• **Short task**
Report every line in the listing below where the string "wide" shows up.

— start of Exercise inputs —

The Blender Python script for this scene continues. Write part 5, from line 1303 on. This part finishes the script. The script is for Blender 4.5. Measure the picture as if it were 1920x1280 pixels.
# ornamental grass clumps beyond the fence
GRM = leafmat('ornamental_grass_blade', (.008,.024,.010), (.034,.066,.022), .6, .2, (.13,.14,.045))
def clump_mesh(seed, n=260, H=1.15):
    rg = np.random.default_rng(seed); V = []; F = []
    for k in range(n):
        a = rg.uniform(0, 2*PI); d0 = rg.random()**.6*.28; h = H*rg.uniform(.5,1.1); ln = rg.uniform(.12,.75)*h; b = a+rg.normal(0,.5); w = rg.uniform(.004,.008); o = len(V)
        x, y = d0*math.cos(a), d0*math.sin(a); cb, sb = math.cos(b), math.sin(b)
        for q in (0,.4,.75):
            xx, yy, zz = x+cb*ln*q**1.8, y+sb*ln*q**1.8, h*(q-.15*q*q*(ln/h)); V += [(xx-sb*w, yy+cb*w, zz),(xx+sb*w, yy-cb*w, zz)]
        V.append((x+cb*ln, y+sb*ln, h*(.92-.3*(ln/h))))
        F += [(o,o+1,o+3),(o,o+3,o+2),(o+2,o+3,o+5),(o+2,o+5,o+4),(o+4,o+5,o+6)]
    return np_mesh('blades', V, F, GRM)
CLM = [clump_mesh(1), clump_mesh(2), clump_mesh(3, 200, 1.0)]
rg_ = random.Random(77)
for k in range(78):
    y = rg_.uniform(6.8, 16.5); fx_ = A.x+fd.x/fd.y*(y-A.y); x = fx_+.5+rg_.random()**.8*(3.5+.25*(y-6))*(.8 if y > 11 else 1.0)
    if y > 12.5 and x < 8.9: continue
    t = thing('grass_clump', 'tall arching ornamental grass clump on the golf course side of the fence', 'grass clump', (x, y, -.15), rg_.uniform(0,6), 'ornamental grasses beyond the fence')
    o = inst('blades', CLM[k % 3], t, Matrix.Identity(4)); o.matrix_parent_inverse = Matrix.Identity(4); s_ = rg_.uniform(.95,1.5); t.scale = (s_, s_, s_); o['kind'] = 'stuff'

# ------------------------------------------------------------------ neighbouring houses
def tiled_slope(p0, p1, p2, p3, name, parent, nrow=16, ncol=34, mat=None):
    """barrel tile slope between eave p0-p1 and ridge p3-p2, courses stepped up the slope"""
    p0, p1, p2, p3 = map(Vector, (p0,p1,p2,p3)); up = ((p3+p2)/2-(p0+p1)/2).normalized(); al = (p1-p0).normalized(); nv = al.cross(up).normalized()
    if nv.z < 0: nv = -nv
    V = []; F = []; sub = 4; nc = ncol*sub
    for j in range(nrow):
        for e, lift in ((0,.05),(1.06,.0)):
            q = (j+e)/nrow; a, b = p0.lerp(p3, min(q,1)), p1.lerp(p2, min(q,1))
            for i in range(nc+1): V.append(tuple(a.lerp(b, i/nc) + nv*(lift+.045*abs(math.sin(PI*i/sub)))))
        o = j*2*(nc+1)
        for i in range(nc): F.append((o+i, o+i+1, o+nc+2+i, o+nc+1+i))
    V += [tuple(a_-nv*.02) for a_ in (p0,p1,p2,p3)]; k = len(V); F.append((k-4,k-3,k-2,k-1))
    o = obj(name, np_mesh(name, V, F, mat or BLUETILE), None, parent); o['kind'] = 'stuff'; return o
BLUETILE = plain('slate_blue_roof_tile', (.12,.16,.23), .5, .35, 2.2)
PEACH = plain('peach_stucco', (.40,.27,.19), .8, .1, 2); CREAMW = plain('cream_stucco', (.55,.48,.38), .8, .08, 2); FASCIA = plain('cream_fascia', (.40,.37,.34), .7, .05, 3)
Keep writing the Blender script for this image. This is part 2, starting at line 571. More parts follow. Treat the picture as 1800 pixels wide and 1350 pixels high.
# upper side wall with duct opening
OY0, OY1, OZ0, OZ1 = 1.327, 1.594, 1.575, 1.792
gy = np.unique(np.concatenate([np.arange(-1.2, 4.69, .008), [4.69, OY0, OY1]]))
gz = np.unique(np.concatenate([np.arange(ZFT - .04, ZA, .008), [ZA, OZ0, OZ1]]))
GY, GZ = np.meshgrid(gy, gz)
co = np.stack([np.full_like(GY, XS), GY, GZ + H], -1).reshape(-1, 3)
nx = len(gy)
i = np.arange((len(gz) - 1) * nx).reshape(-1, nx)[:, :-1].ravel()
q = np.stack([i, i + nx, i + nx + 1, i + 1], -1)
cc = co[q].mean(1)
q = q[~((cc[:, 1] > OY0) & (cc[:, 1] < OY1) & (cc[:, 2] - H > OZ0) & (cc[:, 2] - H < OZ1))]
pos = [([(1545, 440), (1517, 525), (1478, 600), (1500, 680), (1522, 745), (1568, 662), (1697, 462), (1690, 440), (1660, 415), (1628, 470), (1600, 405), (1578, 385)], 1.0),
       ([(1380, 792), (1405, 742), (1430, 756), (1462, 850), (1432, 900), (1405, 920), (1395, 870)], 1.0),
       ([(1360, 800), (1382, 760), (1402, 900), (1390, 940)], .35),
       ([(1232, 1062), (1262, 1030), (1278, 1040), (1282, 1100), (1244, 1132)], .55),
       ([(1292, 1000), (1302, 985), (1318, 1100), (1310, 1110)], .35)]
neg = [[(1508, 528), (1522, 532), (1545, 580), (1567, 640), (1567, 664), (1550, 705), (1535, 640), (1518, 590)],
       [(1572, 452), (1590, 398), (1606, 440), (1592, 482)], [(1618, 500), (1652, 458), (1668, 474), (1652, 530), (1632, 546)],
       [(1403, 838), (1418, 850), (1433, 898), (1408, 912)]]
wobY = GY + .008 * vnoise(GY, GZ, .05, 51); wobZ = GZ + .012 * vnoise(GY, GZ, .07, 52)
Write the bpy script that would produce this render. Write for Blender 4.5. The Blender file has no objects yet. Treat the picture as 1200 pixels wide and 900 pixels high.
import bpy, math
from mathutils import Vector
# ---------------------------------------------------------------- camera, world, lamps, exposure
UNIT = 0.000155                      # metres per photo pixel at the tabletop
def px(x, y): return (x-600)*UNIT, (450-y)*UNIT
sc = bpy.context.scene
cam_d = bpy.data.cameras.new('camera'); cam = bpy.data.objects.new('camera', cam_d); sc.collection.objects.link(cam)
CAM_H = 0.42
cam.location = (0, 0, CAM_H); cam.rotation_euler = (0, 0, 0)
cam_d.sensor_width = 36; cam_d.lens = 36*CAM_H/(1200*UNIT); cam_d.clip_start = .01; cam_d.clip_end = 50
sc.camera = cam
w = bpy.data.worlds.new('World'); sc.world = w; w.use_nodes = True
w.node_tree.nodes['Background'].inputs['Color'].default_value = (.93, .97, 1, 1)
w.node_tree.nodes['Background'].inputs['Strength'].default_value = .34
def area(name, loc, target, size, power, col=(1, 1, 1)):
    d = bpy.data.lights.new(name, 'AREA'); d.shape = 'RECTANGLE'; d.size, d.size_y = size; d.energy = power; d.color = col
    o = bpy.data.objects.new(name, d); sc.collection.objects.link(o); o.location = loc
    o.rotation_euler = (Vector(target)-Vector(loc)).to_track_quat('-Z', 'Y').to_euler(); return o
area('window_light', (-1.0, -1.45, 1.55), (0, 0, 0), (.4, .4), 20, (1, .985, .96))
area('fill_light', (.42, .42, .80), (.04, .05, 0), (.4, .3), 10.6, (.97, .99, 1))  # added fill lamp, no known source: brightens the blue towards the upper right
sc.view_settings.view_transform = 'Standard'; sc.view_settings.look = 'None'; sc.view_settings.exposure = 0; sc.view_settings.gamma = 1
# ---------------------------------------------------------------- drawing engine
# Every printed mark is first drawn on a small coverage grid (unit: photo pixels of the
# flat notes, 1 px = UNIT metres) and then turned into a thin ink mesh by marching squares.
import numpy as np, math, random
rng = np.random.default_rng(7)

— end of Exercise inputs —

• **Reply to the task**
Keep writing the Blender script for this image. This is part 2, starting at line 571. More parts follow. Treat the picture as 1800 pixels wide and 1350 pixels high.
Write the bpy script that would produce this render. Write for Blender 4.5. The Blender file has no objects yet. Treat the picture as 1200 pixels wide and 900 pixels high.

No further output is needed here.